Civil-Society

Leading Civil Society Organizations (CSOs) in Nigeria have called on the joint conference committee set up by the debate and House of Representatives to adopt the lower chamber’s position on electoral transmission.

The Coalition’s position was contained in a statement on Senate’s Revised Clause 60(3) on Electronic Transmission, jointly issued by Centre for Media and Society (CEMESO), The Kukah Centre, International Press Centre (IPC), Elect Her, Nigerian Women Trust Fund, TAF Africa and Yiaga Africa.

While noting that the electronic transmission with embedded loopholes undermines electoral integrity, the group maintained that the “conditions in the clause signals electoral setback and it weakens the safeguards in the 2022 Electoral Act.

“The position of the House of Representatives on electoral transmission should be adopted.

“On February 10th, the Senate at its emergency plenary session rescinded its earlier decision on electronic transmission and adopted a provision to permit electronic transmission of polling unit results under Clause 60(3) in the Electoral Bill.

“The revised clause now mandates electronic transmission of results from polling units,” as long as it does not fail,” while designating Form EC8A as the primary source of election results.

“Additionally, the Senate has expanded its conference committee membership from six to twelve members to align with the House of Representatives.

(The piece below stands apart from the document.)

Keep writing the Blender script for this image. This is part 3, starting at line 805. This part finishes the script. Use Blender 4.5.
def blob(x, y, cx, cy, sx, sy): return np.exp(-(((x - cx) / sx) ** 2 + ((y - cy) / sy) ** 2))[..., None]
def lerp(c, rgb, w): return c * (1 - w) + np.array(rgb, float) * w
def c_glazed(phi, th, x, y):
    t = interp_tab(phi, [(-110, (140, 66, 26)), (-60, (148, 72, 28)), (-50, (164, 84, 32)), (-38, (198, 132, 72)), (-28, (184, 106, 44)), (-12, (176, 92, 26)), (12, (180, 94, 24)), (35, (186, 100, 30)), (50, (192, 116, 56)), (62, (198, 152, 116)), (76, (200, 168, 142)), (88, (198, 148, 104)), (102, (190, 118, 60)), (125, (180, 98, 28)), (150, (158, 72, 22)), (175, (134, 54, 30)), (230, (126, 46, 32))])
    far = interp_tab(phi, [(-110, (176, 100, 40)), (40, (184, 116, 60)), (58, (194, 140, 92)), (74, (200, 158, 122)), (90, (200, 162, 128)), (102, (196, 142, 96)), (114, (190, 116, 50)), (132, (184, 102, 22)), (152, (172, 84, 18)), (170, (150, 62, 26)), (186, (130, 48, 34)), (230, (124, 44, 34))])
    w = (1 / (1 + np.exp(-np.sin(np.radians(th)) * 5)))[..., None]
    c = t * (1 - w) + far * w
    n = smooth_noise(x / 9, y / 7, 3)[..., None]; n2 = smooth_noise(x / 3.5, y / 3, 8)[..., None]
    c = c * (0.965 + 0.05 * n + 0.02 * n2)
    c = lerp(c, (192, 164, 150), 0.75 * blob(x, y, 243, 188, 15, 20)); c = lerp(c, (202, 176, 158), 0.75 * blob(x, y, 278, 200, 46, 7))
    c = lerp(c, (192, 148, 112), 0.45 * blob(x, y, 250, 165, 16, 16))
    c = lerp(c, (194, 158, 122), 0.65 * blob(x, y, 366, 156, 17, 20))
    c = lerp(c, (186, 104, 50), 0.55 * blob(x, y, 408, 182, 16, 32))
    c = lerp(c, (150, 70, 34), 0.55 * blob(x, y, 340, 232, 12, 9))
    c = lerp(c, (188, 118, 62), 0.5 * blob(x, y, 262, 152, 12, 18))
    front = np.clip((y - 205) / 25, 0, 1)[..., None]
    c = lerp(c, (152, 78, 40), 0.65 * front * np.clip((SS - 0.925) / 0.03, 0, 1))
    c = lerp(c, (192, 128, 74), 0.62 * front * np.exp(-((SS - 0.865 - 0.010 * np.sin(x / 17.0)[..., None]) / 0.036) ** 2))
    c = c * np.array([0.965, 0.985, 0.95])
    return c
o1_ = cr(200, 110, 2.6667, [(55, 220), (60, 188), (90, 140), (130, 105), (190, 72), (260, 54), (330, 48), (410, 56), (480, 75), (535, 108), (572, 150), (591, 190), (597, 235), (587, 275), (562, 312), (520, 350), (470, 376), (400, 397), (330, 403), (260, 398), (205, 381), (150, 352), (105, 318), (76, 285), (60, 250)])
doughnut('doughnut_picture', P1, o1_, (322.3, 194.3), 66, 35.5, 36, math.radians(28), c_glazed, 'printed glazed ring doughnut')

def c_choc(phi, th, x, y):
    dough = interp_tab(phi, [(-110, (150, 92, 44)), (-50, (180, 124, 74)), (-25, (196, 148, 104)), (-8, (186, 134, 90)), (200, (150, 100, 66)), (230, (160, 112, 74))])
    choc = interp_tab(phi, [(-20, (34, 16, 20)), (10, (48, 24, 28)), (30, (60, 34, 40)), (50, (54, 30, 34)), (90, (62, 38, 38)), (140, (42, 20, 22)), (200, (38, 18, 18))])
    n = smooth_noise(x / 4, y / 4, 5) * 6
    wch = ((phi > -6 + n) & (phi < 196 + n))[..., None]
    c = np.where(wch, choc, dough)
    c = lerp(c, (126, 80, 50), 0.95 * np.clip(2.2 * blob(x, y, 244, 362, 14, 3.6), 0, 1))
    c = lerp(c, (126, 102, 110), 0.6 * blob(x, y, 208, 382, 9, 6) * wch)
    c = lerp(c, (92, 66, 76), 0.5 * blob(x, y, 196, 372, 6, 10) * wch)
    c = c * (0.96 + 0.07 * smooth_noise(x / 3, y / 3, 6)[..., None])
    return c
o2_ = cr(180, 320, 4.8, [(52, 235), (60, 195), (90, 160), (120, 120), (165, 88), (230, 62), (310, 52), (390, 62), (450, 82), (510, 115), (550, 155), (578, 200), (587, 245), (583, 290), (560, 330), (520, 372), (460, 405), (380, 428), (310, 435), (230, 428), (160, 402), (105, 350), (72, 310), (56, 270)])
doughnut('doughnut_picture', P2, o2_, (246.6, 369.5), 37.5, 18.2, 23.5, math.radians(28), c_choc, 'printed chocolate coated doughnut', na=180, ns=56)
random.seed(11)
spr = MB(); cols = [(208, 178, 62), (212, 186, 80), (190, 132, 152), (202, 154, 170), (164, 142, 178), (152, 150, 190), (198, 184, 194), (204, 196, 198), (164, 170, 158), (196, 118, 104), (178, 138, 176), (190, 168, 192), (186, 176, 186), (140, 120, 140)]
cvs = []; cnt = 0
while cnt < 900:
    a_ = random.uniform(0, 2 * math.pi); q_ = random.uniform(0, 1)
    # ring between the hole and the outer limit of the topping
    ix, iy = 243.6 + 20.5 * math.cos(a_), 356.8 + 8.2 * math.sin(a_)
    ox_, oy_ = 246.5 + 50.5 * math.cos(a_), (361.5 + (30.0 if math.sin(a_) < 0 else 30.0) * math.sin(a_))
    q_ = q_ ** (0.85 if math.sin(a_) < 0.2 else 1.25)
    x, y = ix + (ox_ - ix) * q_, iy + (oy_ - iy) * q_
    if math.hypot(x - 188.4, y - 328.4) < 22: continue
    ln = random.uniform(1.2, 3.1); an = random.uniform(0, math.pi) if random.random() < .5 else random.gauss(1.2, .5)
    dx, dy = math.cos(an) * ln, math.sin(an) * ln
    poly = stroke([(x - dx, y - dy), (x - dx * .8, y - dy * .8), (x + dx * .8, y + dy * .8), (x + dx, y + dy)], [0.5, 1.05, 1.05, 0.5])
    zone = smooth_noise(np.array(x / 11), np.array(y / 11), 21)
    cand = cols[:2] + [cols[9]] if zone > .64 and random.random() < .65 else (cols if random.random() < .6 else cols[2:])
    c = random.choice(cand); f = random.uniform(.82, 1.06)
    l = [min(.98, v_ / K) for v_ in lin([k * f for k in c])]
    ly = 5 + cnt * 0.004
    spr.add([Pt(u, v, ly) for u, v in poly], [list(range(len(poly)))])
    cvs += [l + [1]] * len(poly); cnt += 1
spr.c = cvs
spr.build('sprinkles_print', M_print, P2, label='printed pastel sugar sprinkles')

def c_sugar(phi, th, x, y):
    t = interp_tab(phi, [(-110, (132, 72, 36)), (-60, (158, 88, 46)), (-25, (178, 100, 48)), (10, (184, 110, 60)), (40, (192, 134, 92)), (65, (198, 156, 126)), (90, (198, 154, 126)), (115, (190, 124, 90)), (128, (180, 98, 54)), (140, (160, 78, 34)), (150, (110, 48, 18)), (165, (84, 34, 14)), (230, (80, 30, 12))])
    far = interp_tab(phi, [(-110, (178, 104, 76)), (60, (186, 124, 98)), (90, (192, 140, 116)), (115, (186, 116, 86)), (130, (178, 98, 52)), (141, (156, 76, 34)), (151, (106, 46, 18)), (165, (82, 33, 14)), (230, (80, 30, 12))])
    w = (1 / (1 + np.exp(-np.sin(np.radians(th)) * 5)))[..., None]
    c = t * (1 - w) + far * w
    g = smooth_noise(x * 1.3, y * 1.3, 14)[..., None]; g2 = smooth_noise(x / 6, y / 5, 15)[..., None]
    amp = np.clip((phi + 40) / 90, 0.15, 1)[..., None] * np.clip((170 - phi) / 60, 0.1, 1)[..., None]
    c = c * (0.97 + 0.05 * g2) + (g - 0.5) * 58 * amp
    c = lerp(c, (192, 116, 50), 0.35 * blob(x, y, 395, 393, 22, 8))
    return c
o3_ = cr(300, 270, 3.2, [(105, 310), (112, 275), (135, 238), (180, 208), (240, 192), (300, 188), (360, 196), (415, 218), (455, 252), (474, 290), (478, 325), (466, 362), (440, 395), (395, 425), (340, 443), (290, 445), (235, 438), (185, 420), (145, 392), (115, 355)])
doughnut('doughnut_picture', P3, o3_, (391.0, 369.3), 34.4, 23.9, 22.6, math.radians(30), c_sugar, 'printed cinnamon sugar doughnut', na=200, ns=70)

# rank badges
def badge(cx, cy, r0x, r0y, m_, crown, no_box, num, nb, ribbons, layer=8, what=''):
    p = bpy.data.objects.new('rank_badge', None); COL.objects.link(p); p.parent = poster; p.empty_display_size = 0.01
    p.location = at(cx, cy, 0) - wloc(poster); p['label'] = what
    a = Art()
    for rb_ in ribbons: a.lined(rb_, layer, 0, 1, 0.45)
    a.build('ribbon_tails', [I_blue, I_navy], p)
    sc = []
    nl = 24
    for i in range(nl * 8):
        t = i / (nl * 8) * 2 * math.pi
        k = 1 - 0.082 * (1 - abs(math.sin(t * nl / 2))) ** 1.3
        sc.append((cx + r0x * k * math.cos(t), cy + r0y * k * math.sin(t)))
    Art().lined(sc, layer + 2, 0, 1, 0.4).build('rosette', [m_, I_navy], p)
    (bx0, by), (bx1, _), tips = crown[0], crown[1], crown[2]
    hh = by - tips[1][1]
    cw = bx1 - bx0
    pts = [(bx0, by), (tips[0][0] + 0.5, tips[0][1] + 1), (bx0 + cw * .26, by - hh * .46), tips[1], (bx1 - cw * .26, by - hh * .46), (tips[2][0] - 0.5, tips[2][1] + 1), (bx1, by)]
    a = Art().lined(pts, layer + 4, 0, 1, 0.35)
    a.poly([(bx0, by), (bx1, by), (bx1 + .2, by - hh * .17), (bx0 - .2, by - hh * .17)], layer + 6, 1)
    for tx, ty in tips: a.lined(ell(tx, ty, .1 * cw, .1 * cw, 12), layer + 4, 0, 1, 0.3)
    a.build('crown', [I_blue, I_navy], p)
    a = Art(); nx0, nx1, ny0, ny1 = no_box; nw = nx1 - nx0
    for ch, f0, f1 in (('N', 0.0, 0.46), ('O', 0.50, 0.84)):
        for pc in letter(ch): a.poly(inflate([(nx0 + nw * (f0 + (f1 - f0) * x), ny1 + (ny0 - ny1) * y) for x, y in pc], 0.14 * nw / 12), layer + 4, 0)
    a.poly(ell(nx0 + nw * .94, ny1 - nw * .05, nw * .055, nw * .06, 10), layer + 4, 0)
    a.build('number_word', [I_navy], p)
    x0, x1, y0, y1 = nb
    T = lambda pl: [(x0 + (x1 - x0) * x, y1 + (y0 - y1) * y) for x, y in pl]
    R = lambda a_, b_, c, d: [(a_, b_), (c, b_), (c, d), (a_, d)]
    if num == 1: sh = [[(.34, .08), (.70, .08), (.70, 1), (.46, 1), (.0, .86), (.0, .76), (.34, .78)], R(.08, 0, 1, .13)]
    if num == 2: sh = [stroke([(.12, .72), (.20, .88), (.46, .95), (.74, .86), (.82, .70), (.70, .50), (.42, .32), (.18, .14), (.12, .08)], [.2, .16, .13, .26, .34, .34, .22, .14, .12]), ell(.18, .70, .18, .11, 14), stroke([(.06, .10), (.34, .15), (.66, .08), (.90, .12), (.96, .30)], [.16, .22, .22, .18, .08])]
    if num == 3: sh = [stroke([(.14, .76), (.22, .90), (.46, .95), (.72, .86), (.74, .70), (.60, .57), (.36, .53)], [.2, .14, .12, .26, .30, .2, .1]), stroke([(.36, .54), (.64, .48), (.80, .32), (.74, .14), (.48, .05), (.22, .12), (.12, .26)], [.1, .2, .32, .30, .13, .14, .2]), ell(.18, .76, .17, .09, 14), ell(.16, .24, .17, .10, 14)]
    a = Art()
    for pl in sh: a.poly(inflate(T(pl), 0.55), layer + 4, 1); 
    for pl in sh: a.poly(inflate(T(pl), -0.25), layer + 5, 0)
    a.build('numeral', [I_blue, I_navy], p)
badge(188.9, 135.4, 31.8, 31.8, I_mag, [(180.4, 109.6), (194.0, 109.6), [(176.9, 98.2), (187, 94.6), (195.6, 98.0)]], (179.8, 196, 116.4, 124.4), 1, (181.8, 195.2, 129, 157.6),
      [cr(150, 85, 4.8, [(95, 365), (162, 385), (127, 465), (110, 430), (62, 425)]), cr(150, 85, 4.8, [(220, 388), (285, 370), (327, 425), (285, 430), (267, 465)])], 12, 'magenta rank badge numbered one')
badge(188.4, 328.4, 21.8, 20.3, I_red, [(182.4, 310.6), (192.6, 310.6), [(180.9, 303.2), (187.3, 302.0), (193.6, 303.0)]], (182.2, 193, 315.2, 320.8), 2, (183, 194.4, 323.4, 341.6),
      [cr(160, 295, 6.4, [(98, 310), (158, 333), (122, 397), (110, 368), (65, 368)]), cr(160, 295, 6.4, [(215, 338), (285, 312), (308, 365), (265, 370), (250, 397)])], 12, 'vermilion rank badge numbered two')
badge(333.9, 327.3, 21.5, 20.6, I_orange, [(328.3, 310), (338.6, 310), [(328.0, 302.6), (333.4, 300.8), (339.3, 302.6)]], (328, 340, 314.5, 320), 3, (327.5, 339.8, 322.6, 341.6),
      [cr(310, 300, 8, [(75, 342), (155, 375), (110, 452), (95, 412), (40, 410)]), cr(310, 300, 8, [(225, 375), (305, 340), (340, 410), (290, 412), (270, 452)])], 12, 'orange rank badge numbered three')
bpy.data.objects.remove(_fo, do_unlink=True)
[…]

The undersigned CSO advancing electoral integrity welcomes the Senate’s decision to rescind its earlier rejection of mandatory electronic transmission of election results from polling units.

“However, we express serious concerns about the following insertions in Clause 60(3); the ‘Failure’ Clause creates dangerous ambiguity: The conditional language “provided if it fails and it becomes impossible to transmit” introduces troubling discretion in the results management process.

“The bill does not define what constitutes failure, how such failure is to be documented, or what verification mechanisms must apply. In the absence of clear safeguards, this clause risks creating a loophole that could undermine the very purpose of electronic transmission.

“Form EC8A as ‘Primary Source’: A Question of Hierarchy: A Question of Hierarchy: Designating Form EC8A as the primary source of results may confirm that polling unit results are legally important.

“However, it raises concerns about the legality and enforceability of electronically transmitted results. If the electronic copy is not treated equally, its value as a transparency safeguard could be weakened.

“Electronic transmission is not a symbolic reform. It is a structural safeguard designed to reduce manipulation between polling unit declaration and collation. Its strength lies in creating an immediate, verifiable audit trail. Making it optional or conditionally applied weakens its deterrent effect.

“The undersigned civil society organisations therefore call on the Conference Committee of the National Assembly to: 1. Adopt the provision on mandatory electronic transmission as passed by the House of Representatives with proposed modification.

“The designated election official shall electronically transmit all election results in real time, including the number of accredited voters, directly from the polling units and collation centres to a public portal, and the transmitted result shall be used to verify any other result before it is collated.

“Adopt the position of the House of Representatives, which approves downloadable missing and unissued voters’ cards to prevent potential voter disenfranchisement. Ensure meaningful civil society and technical expert participation in the conference committee deliberations.

“Nigerian citizens have demonstrated through consistent advocacy that they demand and deserve transparent, credible elections. The Senate’s reversal shows that sustained civic pressure produces results. However, the work is not complete.

“We call on all Nigerians civil society organisations, media, and technology experts. political parties, and citizens to remain vigilant and engaged as this legislation moves through the conference committee. The details matter. The credibility of future elections depends on getting this right.”